Three areas where software expertise is now decisive
Artificial intelligence is one of the most active areas of transformation in defense technology. AI can support data analysis, anomaly detection, predictive maintenance, simulation, and operational planning. Defense contexts, however, impose constraints that most commercial AI deployments do not face.
The system must be explainable enough to support human trust. It must be monitored continuously. And it must be integrated into workflows where human oversight is not optional. A capable black-box model is not a viable solution in an environment where the consequences of a wrong decision are operational, not just commercial.
Cybersecurity has become equally foundational. As defense systems grow more connected, the attack surface expands in proportion. Secure architecture, access control, encryption, vulnerability management, and threat detection are structural requirements of any modern defense system. A system that is operationally capable but not secure creates a risk that outweighs its capability.
Simulation is a third area where software is reshaping how defense capability is developed and validated. Before complex systems are deployed in real environments, they need to be tested, understood, and refined under conditions that physical testing alone cannot replicate at scale. Simulation platforms compress timelines, reduce operational risk, and improve decision quality by allowing teams to model scenarios, identify failure modes, and train against them before deployment.
Together, these three areas illustrate how much of modern defense capability now depends on software expertise rather than hardware specification alone.
Interoperability is where most of the engineering effort lives
One of the most persistent and underestimated challenges in defense is interoperability. Most defense organizations operate a combination of legacy systems, modern applications, specialized hardware, cloud environments, and partner platforms that were not designed to communicate with one another.
Solving that problem requires APIs, integration layers, data standards, secure communication protocols, and modular architectures that can evolve without disrupting operational continuity. It also requires a practical understanding of how systems behave under real conditions, with real users, real constraints, and real consequences when something fails.

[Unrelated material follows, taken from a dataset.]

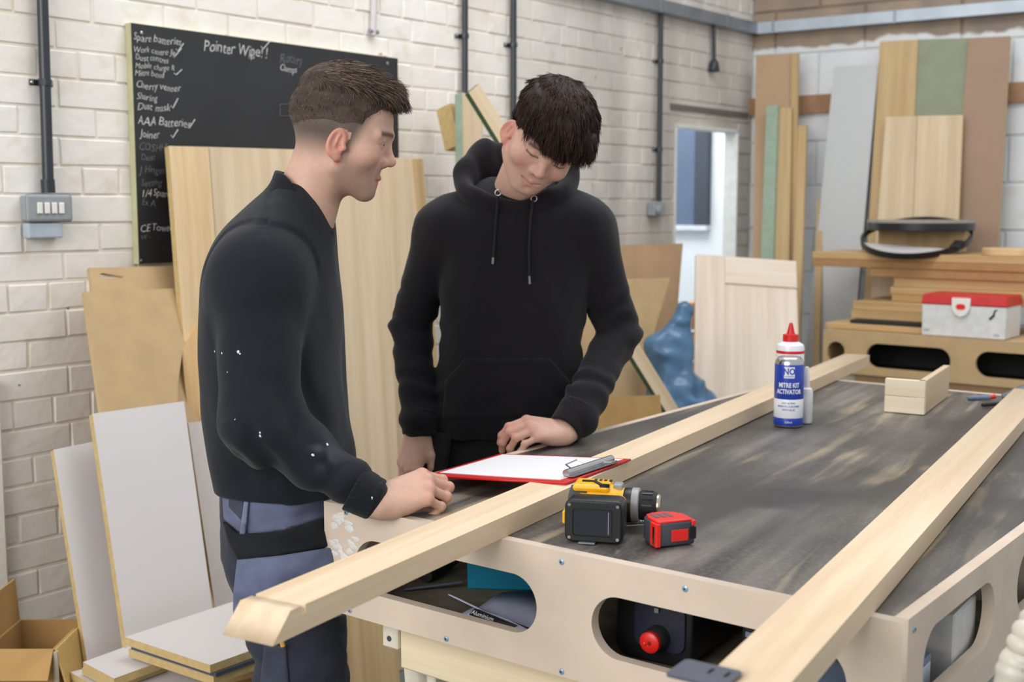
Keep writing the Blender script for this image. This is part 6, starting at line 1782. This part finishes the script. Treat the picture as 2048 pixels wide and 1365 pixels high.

A system that performs well in isolation behaves differently inside a larger operational ecosystem. Data formats that looked consistent across testing turn out to vary across sources. Systems that were expected to communicate reliably do not always do so under operational load. Closing those gaps is where a significant portion of the engineering effort in this sector is concentrated, and where the difference between a system that works in a demo and one that works in the field is most clearly visible.
What long-term engineering discipline looks like in defense contexts
Defense systems are not built once and maintained indefinitely without change. They evolve, integrate with new platforms, face new threat environments, and operate under updated requirements. The software powering them needs to be designed with that reality in mind.

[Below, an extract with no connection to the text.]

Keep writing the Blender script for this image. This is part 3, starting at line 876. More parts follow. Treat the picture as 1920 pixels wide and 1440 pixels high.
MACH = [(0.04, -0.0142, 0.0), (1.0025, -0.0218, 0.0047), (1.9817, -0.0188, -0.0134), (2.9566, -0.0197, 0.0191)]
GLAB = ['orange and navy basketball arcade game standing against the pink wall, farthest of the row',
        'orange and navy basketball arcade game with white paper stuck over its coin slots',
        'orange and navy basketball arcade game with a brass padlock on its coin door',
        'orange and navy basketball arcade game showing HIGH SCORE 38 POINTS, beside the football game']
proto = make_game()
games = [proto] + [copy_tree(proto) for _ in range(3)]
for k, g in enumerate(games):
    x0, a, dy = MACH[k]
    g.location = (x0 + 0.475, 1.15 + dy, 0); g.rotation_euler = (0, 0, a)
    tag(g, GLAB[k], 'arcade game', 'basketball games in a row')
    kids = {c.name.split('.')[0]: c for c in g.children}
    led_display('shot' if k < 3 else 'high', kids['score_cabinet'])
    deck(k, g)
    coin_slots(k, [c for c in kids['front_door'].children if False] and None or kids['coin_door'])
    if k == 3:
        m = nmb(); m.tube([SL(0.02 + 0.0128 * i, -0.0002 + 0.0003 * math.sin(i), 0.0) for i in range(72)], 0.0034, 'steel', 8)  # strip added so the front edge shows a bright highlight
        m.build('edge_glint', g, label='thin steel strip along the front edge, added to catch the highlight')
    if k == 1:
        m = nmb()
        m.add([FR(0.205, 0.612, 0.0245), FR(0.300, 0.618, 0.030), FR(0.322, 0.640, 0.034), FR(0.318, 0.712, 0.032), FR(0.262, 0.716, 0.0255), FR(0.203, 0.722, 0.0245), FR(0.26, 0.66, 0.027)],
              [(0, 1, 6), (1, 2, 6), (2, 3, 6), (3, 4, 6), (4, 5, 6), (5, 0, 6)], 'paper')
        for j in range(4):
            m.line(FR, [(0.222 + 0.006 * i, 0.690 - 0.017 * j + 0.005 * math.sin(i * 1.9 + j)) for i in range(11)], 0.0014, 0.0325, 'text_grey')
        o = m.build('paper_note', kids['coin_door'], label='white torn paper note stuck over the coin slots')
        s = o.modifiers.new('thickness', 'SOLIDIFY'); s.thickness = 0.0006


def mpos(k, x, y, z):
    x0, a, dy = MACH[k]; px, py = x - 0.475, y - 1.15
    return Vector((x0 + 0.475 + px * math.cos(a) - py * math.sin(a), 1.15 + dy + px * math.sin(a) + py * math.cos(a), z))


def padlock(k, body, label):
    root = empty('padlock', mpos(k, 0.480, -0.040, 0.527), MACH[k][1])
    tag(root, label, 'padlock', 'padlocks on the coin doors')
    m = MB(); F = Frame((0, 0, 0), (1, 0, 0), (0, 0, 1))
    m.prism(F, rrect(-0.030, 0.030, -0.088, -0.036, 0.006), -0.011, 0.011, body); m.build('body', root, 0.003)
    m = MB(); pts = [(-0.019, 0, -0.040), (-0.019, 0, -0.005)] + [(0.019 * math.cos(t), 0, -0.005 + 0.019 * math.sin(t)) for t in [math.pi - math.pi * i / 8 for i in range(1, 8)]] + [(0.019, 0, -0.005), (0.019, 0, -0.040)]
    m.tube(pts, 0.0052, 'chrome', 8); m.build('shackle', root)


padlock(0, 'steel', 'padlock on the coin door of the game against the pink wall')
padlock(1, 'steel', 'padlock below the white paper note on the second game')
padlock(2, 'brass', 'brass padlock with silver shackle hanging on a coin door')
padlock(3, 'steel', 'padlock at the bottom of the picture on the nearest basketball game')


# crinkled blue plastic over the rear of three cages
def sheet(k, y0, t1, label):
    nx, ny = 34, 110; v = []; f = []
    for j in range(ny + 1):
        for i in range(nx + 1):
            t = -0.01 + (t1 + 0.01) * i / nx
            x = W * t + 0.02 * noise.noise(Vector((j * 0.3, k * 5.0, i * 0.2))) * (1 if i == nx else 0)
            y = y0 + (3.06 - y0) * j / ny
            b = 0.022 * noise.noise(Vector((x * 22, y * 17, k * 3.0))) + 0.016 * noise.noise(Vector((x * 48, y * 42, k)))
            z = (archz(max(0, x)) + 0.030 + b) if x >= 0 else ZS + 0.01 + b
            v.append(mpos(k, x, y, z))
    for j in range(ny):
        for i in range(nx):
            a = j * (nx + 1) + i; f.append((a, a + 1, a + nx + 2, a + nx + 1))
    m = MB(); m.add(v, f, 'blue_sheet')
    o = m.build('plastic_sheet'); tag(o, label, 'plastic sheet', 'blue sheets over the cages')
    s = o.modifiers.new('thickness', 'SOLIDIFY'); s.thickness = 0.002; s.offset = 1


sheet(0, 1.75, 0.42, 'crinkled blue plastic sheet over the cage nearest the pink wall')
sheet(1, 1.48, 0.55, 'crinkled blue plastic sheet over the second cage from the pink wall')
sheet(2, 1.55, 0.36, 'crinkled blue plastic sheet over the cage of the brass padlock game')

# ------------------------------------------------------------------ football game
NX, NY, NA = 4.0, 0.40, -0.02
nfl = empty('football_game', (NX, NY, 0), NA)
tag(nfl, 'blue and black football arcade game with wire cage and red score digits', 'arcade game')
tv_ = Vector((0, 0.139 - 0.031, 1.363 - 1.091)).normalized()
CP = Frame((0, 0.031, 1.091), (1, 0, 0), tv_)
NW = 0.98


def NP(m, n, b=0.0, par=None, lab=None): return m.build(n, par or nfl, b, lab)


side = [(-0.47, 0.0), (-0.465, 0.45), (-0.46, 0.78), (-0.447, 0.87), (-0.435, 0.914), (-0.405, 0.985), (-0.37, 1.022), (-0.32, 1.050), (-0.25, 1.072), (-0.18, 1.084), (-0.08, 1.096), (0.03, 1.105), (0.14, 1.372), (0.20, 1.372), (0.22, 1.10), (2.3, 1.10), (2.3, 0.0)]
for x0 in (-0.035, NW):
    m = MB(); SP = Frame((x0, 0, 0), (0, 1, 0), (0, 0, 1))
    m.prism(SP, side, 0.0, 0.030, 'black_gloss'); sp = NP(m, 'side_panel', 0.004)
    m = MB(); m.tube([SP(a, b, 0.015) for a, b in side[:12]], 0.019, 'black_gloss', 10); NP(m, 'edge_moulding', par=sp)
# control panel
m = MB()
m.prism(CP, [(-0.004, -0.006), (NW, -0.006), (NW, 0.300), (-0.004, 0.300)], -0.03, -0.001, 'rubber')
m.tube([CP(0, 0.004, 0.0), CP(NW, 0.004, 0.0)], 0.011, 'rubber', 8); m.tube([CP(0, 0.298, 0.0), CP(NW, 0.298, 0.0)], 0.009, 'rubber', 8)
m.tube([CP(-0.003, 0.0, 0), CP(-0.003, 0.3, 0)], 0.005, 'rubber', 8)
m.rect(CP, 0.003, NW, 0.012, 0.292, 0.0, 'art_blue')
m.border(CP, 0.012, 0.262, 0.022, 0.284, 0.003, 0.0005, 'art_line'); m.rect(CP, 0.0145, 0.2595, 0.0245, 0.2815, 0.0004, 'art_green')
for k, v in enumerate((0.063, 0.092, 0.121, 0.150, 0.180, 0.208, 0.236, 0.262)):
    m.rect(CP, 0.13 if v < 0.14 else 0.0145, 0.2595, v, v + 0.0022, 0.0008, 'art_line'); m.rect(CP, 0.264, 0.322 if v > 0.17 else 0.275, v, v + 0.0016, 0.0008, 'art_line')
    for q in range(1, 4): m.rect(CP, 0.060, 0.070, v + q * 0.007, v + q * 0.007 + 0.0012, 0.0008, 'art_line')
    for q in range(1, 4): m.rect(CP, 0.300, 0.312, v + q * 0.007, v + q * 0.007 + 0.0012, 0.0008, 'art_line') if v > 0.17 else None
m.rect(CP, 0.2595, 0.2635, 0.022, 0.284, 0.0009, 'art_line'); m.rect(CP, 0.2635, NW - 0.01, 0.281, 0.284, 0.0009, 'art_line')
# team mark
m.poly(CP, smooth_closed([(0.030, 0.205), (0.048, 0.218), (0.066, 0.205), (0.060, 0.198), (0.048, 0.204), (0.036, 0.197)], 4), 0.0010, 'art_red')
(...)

Long-term engineering discipline in this context means maintainable architectures that can absorb change without requiring full rebuilds. It means security practices that are continuous rather than point-in-time. It means data pipelines that remain reliable as sources change. It means AI components that are monitored and retrained as the environments they operate in evolve. And it means integration governance that accounts for the downstream consequences of upstream changes before they reach production.

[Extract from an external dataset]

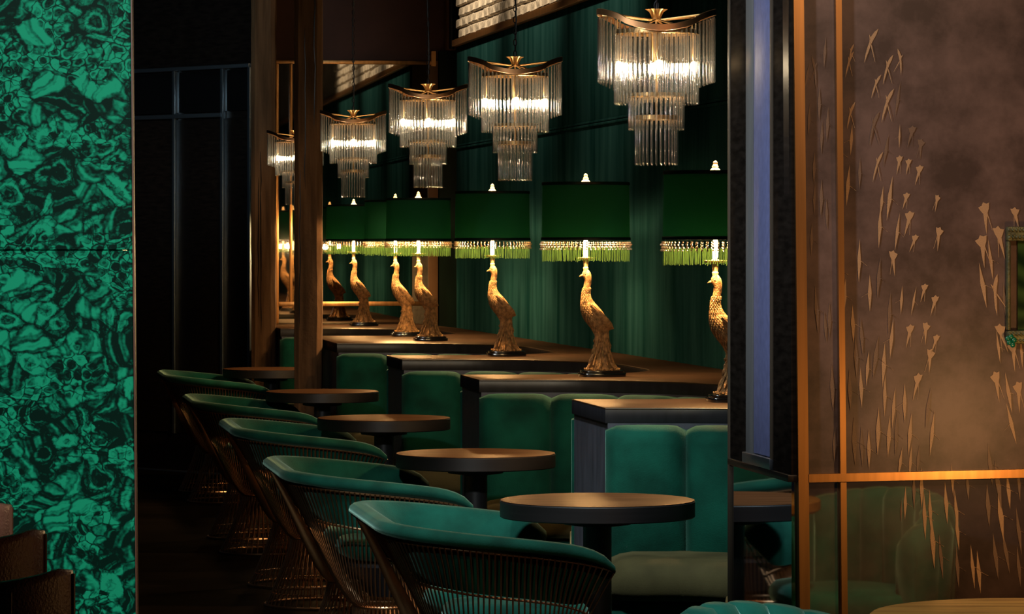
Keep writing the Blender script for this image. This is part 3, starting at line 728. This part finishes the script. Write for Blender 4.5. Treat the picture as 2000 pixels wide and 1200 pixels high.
def make_settee(label, loc):
    th = thing('wire_settee', label, 'settee', loc, ANG, 'velvet settees on bronze wire bases')
    n = 72; pp = settee_path(n); nn = normals(pp)
    if nn[n//2].x > 0: nn = [-q for q in nn]     # outward
    def wire_path(p, nrm):
        c = Vector((0.02, BY if p.y > 0 else -BY)); d = p-c; a = math.atan2(d.y, d.x)
        top = Vector((*(p+nrm*.014), rimz(p.x)-.046)); wpt = Vector((c.x+.095*math.cos(a), c.y+.095*math.sin(a), .275))
        return [top, top.lerp(wpt, .36), Vector((c.x+.17*math.cos(a), c.y+.17*math.sin(a), .315)), wpt]
    def lean(p, nrm):          # plan shift of the wire 12 cm below the rim hoop
        bz = bez(wire_path(p, nrm), 24)
        for q0, q1 in zip(bz, bz[1:]):
            if bz[0].z-q1.z >= .12:
                u = (bz[0].z-.12-q0.z)/(q1.z-q0.z); w_ = q0.lerp(q1, u); return (w_-bz[0]).xy
    ln = [lean(pp[i], nn[i]) for i in range(n+1)]
    # even the lean out where the two baskets part at the middle of the back
    for _ in range(6): ln = [ln[0]]+[(ln[i-1]+ln[i]*2+ln[i+1])/4 for i in range(1, n)]+[ln[n]]
    prof = [(-.030, -.165), (-.050, -.12), (-.050, -.07), (-.036, -.03), (-.016, -.006), (.004, 0), (.022, -.004), (.034, -.013), (.037, -.025), (.030, -.036), (.014, -.042), (.0, -.055), (-.008, -.12), (-.012, -.165)]
    rings = []
    for i in range(n+1):
        e = min(i, n-i); s = (.55, .82, .93, .98, 1, 1)[min(e, 5)]; z = rimz(pp[i].x)
        cz = -.07
        rings.append([Vector((*(pp[i]+nn[i]*o*s+ln[i]*max(0, (-dz-.045)/.12)+nn[i]*(-.006 if dz < -.05 else 0)), z+cz+(dz-cz)*s)) for o, dz in prof])
    obj('back_cushion', MB().rings(rings), M['velvet'], th, smooth=70)
    obj('rim_hoop', MB().tube([Vector((*(pp[i]+nn[i]*.010), rimz(pp[i].x)-.048)) for i in range(n+1)], .004, 6), M['wire'], th)
    obj('lower_hoop', MB().tube([Vector((*(pp[i]+nn[i]*-.012+ln[i]*1.04), rimz(pp[i].x)-.170)) for i in range(n+1)], .004, 6), M['wire'], th)
    # body wires: rim -> waist of the nearer pedestal
    nw = 128; wp = settee_path(nw); wn = normals(wp)
    if wn[nw//2].x > 0: wn = [-q for q in wn]
    for i in range(nw+1):
        path = bez(wire_path(wp[i], wn[i]), 8)
        obj('basket_wire', MB().tube(path, .0026, 4), M['wire'], th)
    # seat rings, cushions, pedestal bases
    for sy in (-1, 1):
        cy = sy*.205
        mb = MB()
        rings = []
        for q, z in ((.02, .415), (.90, .42), (1.0, .44), (1.02, .458), (1.0, .476), (.93, .49), (.6, .497), (.02, .50)):
            ring = []
            for j in range(40):
                a = 2*PI*j/40; cs, sn = math.cos(a), math.sin(a)
                sx = abs(cs)**.75*(1 if cs > 0 else -1)*.200; sy_ = abs(sn)**.75*(1 if sn > 0 else -1)*.195
                ring.append((.085+sx*q, cy+sy_*q, z))
            rings.append(ring)
        obj('seat_cushion', mb.rings(rings), M['velvet'], th, smooth=60)
        obj('seat_pan', MB().lathe([(.07, .30), (.11, .36), (.15, .405), (.15, .414), (.02, .414)], 32, (.05, cy+sy*.10, 0)), M['iron'], th)
        cyb = sy*BY
        nb = 44
        for j in range(nb):
            a = 2*PI*(j+.5)/nb; cs, sn = math.cos(a), math.sin(a)
            pth = bez([(.02+.098*cs, cyb+.098*sn, .285), (.02+.112*cs, cyb+.112*sn, .20), (.02+.205*cs, cyb+.205*sn, .006)], 5)
            obj('base_wire', MB().tube(pth, .0026, 4), M['wire'], th)
        ring = lambda r_, z_: [(.02+r_*math.cos(2*PI*j/48), cyb+r_*math.sin(2*PI*j/48), z_) for j in range(48)]
        obj('floor_ring', MB().tube(ring(.207, .006), .006, 6, True), M['wire'], th)
        obj('inner_ring', MB().tube(ring(.178, .055), .003, 5, True), M['wire'], th)
        obj('waist_ring', MB().tube(ring(.100, .280), .005, 6, True), M['wire'], th)
    return th
SE = [(1.445, 9.95, 'nearest teal velvet settee with bronze wire basket, beside the nearest round table'),
      (1.375, 12.12, 'second nearest teal velvet settee on bronze wire pedestals'),
      (1.41, 14.80, 'middle of the five wire settees, dark green velvet with glinting wires'),
      (1.40, 17.25, 'fourth wire settee from the camera, in dim olive light'),
      (1.45, 20.55, 'farthest wire settee, before the dark panel wall')]
s0 = make_settee(SE[0][2], W(SE[0][0], SE[0][1]))
for t, Z, lb in SE[1:]: dup(s0, W(t, Z), ANG, lb)

# ------------------------------------------------------------------ bird lamps
q = .000737
def bx(zx): return (zx-285)*q
def bz_(zy): return (1128-zy)*q
def make_lamp(label, loc):
    th = thing('bird_lamp', label, 'lamp', loc, ANG, 'gilt bird lamps with fringed green shades')
    off = -bx(375)             # put the plinth centre at the origin
    def X(zx): return bx(zx)+off
    # plinth: two tiered black lacquer block with notched corners
    def plinth(hx, hy, z0, z1, bev):
        c = .018; poly = [(-hx+c, -hy), (hx-c, -hy), (hx-c*.3, -hy+c*.3), (hx, -hy+c), (hx, hy-c), (hx-c*.3, hy-c*.3), (hx-c, hy), (-hx+c, hy), (-hx+c*.3, hy-c*.3), (-hx, hy-c), (-hx, -hy+c), (-hx+c*.3, -hy+c*.3)]
        return MB().prism(poly, z0, z1, bev)
    obj('plinth', plinth(.089, .068, 0, .016, .003), M['black_gloss'], th, smooth=25)
    obj('plinth_top', plinth(.082, .061, .016, .025, .002), M['black_gloss'], th, smooth=25)
    # body lofted from horizontal slices
    sl = [(540, 276, 294, .006), (552, 272, 304, .011), (562, 266, 311, .014), (574, 264, 315, .016), (586, 268, 316, .0155), (600, 278, 316, .0135), (620, 276, 315, .0135), (650, 271, 308, .0135),
          (680, 265, 305, .015), (700, 263, 310, .019), (720, 261, 322, .026), (740, 260, 342, .034), (760, 261, 360, .040), (780, 264, 376, .044), (800, 270, 388, .046), (820, 282, 396, .045),
          (840, 297, 402, .042), (860, 314, 406, .037), (880, 328, 406, .032), (905, 340, 408, .029), (950, 338, 412, .031), (1000, 330, 416, .036), (1040, 318, 424, .043), (1070, 306, 438, .050), (1094, 292, 462, .056)]
    rings = []
    for zy, l, r_, ry_ in sl:
        cx = (X(l)+X(r_))/2; rx = (X(r_)-X(l))/2
        rings.append([(cx+rx*math.cos(2*PI*j/20), ry_*math.sin(2*PI*j/20), bz_(zy)) for j in range(20)])
    obj('bird_body', MB().rings(rings), M['gold'], th, smooth=60)
    mb = MB(); mb.rings([[(X(268)+.0*j, .006*math.cos(2*PI*j/8), bz_(576)+.006*math.sin(2*PI*j/8)) for j in range(8)], [(X(256), .004*math.cos(2*PI*j/8), bz_(579)+.004*math.sin(2*PI*j/8)) for j in range(8)], [(X(248), .001*math.cos(2*PI*j/8), bz_(583)+.001*math.sin(2*PI*j/8)) for j in range(8)]])
    obj('beak', mb, M['gold'], th, smooth=60)
    mb = MB()
    for sy in (-1, 1): mb.sphere((X(279), sy*.0145, bz_(570)), .0026, 8, 6)
    obj('eyes', mb, M['black_gloss'], th)
    # scale feathers over neck, breast and back
    def surf(zy, a):
        for (z0, l0, r0, y0), (z1, l1, r1, y1) in zip(sl, sl[1:]):
            if z0 <= zy <= z1:
                u = (zy-z0)/(z1-z0); l = l0+(l1-l0)*u; r_ = r0+(r1-r0)*u; y = y0+(y1-y0)*u
                return Vector(((X(l)+X(r_))/2+(X(r_)-X(l))/2*math.cos(a), y*math.sin(a), bz_(zy)))
    mb = MB(); rr = random.Random(5)
    zy = 640
    while zy < 880:
        step = 9 if zy < 720 else 12; cnt = 12 if zy < 700 else 22
        for j in range(cnt):
            a = 2*PI*(j+(.5 if int(zy/step) % 2 else 0))/cnt
            p = surf(zy, a); p2 = surf(zy+step*1.9, a+.02); e = .14 if cnt > 12 else .24
            pl, pr = surf(zy+step*.9, a-e), surf(zy+step*.9, a+e)
            c = Vector((surf(zy, 0).x*.5+surf(zy, PI).x*.5, 0, p.z)); o = (p-c).normalized()*.0028
            mb.add([p, pl+o*.7, p2+o*1.5, pr+o*.7, (p+p2)/2+o*1.6], [(0, 1, 4), (1, 2, 4), (2, 3, 4), (3, 0, 4)])
        zy += step
    stuff(obj('scale_feathers', mb, M['gold'], th, smooth=20))
    # wings: layered blades each side
    for sy in (-1, 1):
        mb = MB()
        for k in range(9):
            u = k/8
            a = Vector((X(300+30*u), sy*(.036+.006*(1-u)), bz_(738+62*u))); b = Vector((X(432-26*u), sy*(.020-.002*u), bz_(868+12*u-30*(1-u)*0)))
            d = (b-a); nrm = Vector((-d.z, 0, d.x)).normalized()*(.012-.004*u)
            rings = []
            for i in range(7):
                t = i/6; wdt = math.sin(PI*min(1, .12+.88*(1-t)**.8))*1.0 if t > .6 else .55+.45*math.sin(PI*t*.8)
                wdt = max(.08, wdt)*(1-.9*max(0, t-.85)/.15)
                c = a.lerp(b, t)+Vector((0, sy*(.012*math.sin(PI*t)+.0015*(8-k)), 0))
                rings.append([c+nrm*wdt, c+Vector((0, sy*.003, 0)), c-nrm*wdt, c-Vector((0, sy*.003, 0))])
            mb.rings(rings)
        obj('wing', mb, M['gold'], th, smooth=30)
    # trailing tail feathers with eye tips
    mb = MB()
    for k in range(34):
        a = 2*PI*k/34+rr.uniform(-.05, .05)
        z_end = 1096-[0, 60, 120, 30, 90, 155][k % 6]
        if math.cos(a) < -.2: z_start = 890
        else: z_start = 860
        pts = []; rs = []
        for i in range(9):
            t = i/8; zz = z_start+(z_end-z_start)*t; p = surf(min(zz, 1094), a)
            c = Vector((surf(min(zz, 1094), 0).x*.5+surf(min(zz, 1094), PI).x*.5, 0, p.z)); o = (p-c).normalized()
            pts.append(p+o*(.0005+(.006 if i == 8 else .003 if i == 7 else 0))); rs.append([.0022, .003, .0035, .0038, .004, .0045, .0065, .0075, .002][i])
        mb.tube(pts, rs, 6)
    for k in range(14):        # flared feet curling on the plinth
        a = 2*PI*(k+.5)/14; p = surf(1085, a); c = Vector((surf(1085, 0).x*.5+surf(1085, PI).x*.5, 0, p.z)); o = (p-c).normalized()
        mb.tube([p, p+o*.006+Vector((0, 0, -.004)), p+o*.012+Vector((0, 0, -.003)), p+o*.015+Vector((0, 0, .003))], [.006, .006, .005, .002], 6)
    obj('tail_feathers', mb, M['gold'], th, smooth=50)
    # fitting, dish, candle tube, bulb
    sx = off
    obj('neck_fitting', MB().lathe([(.009, bz_(548)), (.011, bz_(536)), (.0085, bz_(530)), (.010, bz_(515)), (.012, bz_(500)), (.010, bz_(494))], 20, (sx, 0, 0)), M['pale_brass'], th)
    obj('drip_dish', MB().lathe([(.008, bz_(495)), (.030, bz_(491)), (.040, bz_(482)), (.041, bz_(480)), (.030, bz_(486)), (.008, bz_(488))], 24, (sx, 0, 0)), M['pale_brass'], th)
    obj('candle_tube', MB().lathe([(.012, bz_(488)), (.012, bz_(476)), (.009, bz_(474))], 20, (sx, 0, 0)), M['pale_brass'], th)
    obj('bulb', MB().lathe([(.008, bz_(475)), (.0095, bz_(465)), (.0095, bz_(395)), (.006, bz_(380)), (.001, bz_(376))], 16, (sx, 0, 0)), M['lamp_bulb'], th)
    # shade
    zt, zb_ = bz_(78), bz_(378); rt, rb = .174, .177
    n = 64
    mb = MB()
    prof = [(rb, zb_), (rt, zt), (rt-.004, zt), (rb-.004, zb_)]
    mb.rings([[(sx+r_*math.cos(2*PI*j/n), r_*math.sin(2*PI*j/n), z) for j in range(n)] for r_, z in prof], closed=True)
    sh = obj('lamp_shade', mb, M['shade'], th, smooth=40)
    obj('shade_liner', MB().lathe([(rt-.005, zt-.008), (.020, zt-.006), (.020, zt-.004), (rt-.005, zt-.006)], 48, (sx, 0, 0), False, False), M['dark_green'], sh)
    for z, r_ in ((zt, rt), (zb_, rb)):
        obj('shade_trim', MB().rings([[(sx+(r_+a)*math.cos(2*PI*j/n), (r_+a)*math.sin(2*PI*j/n), z+b) for j in range(n)] for a, b in ((.0015, -.006), (.003, -.004), (.003, .004), (.0015, .006), (-.002, .006), (-.002, -.006))], closed=True), M['dark_green'], sh)
    # beads and fringe
    mb = MB(); nb = 62
    for j in range(nb):
        a = 2*PI*j/nb; c, s = math.cos(a), math.sin(a)
        for i, (dz, br) in enumerate(((.008, .0035), (.016, .0042), (.026, .0050), (.035, .0038))):
            rr_ = rb+.002+.004*(i % 2)
            mb.sphere((sx+rr_*c, rr_*s, zb_-.006-dz), br, 5, 4)
    stuff(obj('bead_trim', mb, M['bead'], sh, smooth=60))
    mb = MB()
    for j in range(170):
        a = 2*PI*(j+rr.uniform(-.3, .3))/170; c, s = math.cos(a), math.sin(a); r_ = rb-.002+rr.uniform(-.003, .002)
        l = bz_(497+rr.uniform(-3, 7)); w_ = .0017; a2 = rr.uniform(-.004, .004)
        p0 = Vector((sx+r_*c, r_*s, zb_-.034)); p1 = Vector((sx+r_*c-s*a2, r_*s+c*a2, l)); tdir = Vector((-s, c, 0))*w_
        mb.add([p0-tdir, p0+tdir, p1+tdir*.9, p1-tdir*.9], [(0, 1, 2, 3)])
    stuff(obj('fringe', mb, M['fringe'], sh, smooth=0))
    mb = MB().lathe([(.012, zt-.002), (.0185, zt+.002), (.017, zt+.010), (.010, zt+.017), (.0115, zt+.021), (.008, zt+.027), (.0075, zt+.031), (.0085, zt+.034), (.004, zt+.040), (.0005, zt+.042)], 14, (sx, 0, 0), cap0=False)
    obj('finial', mb, M['finial'], sh, smooth=50)
    return th, Vector((sx, 0, 0)), zt, zb_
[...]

These are not aspirational standards. They are operational requirements for any software system expected to remain useful and trustworthy over a deployment lifecycle measured in years, not months.

Where ASSIST Software stands on this
For ASSIST Software, defense technology represents a direction we are approaching with a clear-eyed assessment of what we bring to it. Our foundation in software engineering, AI, cybersecurity, simulation, and complex system integration was built across sectors where the consequences of failure are real, and the tolerance for unreliable software is low.
That experience directly translates into what defense contexts require. The engineering standards we apply to healthcare platforms, industrial automation systems, and enterprise software are the same standards this sector demands. Reliability, security, long-term maintainability, and the discipline to treat integration as an ongoing concern rather than a one-time task.
You can find more about how we approach defense software engineering on our defense industry page.
The next generation of defense capability will be built in code
Defense technology will continue to depend on advanced equipment and operational expertise. The systems that will define the next generation of capability, however, will be distinguished by the software powering them, the security architecture protecting them, and the engineering discipline keeping them reliable under pressure. That is the challenge the sector is working through, and it is one that requires exactly the kind of long-term technical thinking that serious software engineering demands.
Frequently asked questions
What is defense software engineering, and why does it matter?
Defense software engineering encompasses the development, integration, and maintenance of software systems used in military and security environments, including AI, cybersecurity, simulation, command-and-control systems, and interoperability across platforms. It matters because modern defense capability increasingly depends on software to coordinate, secure, and operate physical systems. A technically capable hardware platform is only as effective as the software running inside it.
How is software engineering different in defense compared to commercial applications?
Defense software operates under significantly tighter constraints than most commercial applications. The margin for error is smaller, the security requirements are more stringent, the need for explainability and auditability is greater, and the consequences of failure are operational rather than commercial. Software in defense contexts must be designed with reliability, resilience, and security from the start, and it must perform consistently across complex, often unpredictable environments.
What role does AI play in modern defense systems?
AI supports a range of defense applications, including data analysis, anomaly detection, predictive maintenance, simulation, and decision support. In defense contexts, however, AI must meet constraints that commercial deployments often do not face. Systems must be explainable, continuously monitored, and integrated into workflows where human oversight is essential. AI that cannot meet those requirements is not operationally viable regardless of its technical performance.
Why is interoperability such a significant challenge in defense technology?
Defense organizations typically operate a mix of legacy systems, modern platforms, specialized hardware, and partner technologies that were not designed to work together. Achieving interoperability requires careful integration engineering, including APIs, data standards, secure communication protocols, and modular architectures. The challenge is compounded by strict security requirements and the operational consequences of integration failures in field conditions.